Gelernter’s Captain Grey’s Gambit (Norton, Apr.) takes British naval intelligence officer Thomas Grey, posing as a chess player, to Europe in an effort to smuggle a high-level aide of Napoleon to England.
Where did the idea for this series come from?
My grandfather, Richard Backus, introduced me to Patrick O’Brian’s Aubrey-Maturin books. No doubt one of the reasons that series hooked me was the similarity of “fighting naturalist” Stephen Maturin to my grandfather, who was the navigator of a B-24 bomber during WWII. After the war, he studied ornithology and became an oceanographer. He was hired by the Woods Hole Oceanographic Institute, became one of the field’s foremost experts both on sonar and sharks, and sailed around the world. When Peter Benchley was writing Jaws, and needed information on sharks, he called Woods Hole to talk to my grandfather.
How did that lead to Thomas Grey?
In 2019, I read Goldfinger and got a big kick out of it. The scenes in Switzerland made me think of my grandfather, who made an emergency landing there during the war—and the thought suddenly popped into my head, what if O’Brian’s Napoleonic war fiction had told spy stories instead of sea stories? There didn’t seem to be any such novels around, and I wanted to read one, so I wrote Hold Fast, the first Grey novel.
You’ve said that you don’t aspire to remind readers of John le Carré. Why?
I think that you can break spy books down into Fleming and le Carré—books where the good guys are clearly the good guys, and the bad guys are clearly the bad guys, and those where there’s a lot of moral ambiguity and the good guys are deeply flawed and the bad guys, you know, are bad—but not in ways that the good guys aren’t. You’ve got your hopeful spy novels and your bleak spy novels, and I prefer reading more hopeful novels in general. I feel like I get enough bleakness just from regular life and as a Mets fan; I don’t really need it in my books.

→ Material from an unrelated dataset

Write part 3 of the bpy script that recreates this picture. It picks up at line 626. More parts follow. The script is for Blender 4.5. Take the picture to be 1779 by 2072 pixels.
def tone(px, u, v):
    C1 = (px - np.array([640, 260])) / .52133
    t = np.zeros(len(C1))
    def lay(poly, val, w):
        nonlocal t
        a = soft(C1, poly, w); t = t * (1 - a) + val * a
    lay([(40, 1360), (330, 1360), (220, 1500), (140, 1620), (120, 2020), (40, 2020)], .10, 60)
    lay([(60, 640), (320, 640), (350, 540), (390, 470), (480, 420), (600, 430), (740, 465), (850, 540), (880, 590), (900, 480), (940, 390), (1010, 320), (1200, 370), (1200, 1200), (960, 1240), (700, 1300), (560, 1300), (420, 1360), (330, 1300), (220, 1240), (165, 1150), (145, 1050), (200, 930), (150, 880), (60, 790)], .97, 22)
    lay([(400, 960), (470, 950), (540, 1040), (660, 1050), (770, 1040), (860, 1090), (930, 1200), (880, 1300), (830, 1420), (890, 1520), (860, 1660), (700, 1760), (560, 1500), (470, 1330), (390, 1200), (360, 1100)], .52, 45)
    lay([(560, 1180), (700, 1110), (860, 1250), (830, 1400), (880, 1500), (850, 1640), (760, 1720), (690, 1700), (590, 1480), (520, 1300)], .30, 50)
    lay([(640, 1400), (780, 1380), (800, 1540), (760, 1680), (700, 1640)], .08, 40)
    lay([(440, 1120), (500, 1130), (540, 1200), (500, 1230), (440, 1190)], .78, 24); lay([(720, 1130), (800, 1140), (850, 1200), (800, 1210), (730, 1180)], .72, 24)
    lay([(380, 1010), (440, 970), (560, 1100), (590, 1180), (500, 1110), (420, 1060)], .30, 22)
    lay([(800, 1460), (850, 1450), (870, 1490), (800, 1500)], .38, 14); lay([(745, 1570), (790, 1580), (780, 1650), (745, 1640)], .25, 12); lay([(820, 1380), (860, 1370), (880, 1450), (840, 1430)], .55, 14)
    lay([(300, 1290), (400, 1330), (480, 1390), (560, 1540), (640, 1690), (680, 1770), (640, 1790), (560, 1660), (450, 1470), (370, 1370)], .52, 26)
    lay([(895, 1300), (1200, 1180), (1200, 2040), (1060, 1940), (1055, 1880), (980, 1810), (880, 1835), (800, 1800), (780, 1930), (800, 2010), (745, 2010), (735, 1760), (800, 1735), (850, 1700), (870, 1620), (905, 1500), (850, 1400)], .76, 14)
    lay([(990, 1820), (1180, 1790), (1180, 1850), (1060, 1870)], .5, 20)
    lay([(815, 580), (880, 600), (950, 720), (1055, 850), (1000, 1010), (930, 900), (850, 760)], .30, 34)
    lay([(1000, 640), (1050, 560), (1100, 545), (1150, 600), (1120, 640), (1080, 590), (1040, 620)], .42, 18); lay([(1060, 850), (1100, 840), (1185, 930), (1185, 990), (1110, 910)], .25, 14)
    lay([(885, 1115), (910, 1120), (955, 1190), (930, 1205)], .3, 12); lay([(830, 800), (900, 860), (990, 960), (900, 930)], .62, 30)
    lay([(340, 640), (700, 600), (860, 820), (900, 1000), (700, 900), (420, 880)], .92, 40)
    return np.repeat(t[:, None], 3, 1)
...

Was Grey always going to be half-American?
That was one of the things that had changed the most from my original conception for the series. I had wanted to leave his ancestry ambiguous, because I thought it might present a good future plot opportunity. My agent said that it would be really interesting, since the books’ settings are approaching the War of 1812, and there’s going to be a lot of tension. And you have an American audience—maybe you could throw some more Americanness into the book. And so it seemed obvious that Grey should be half-American.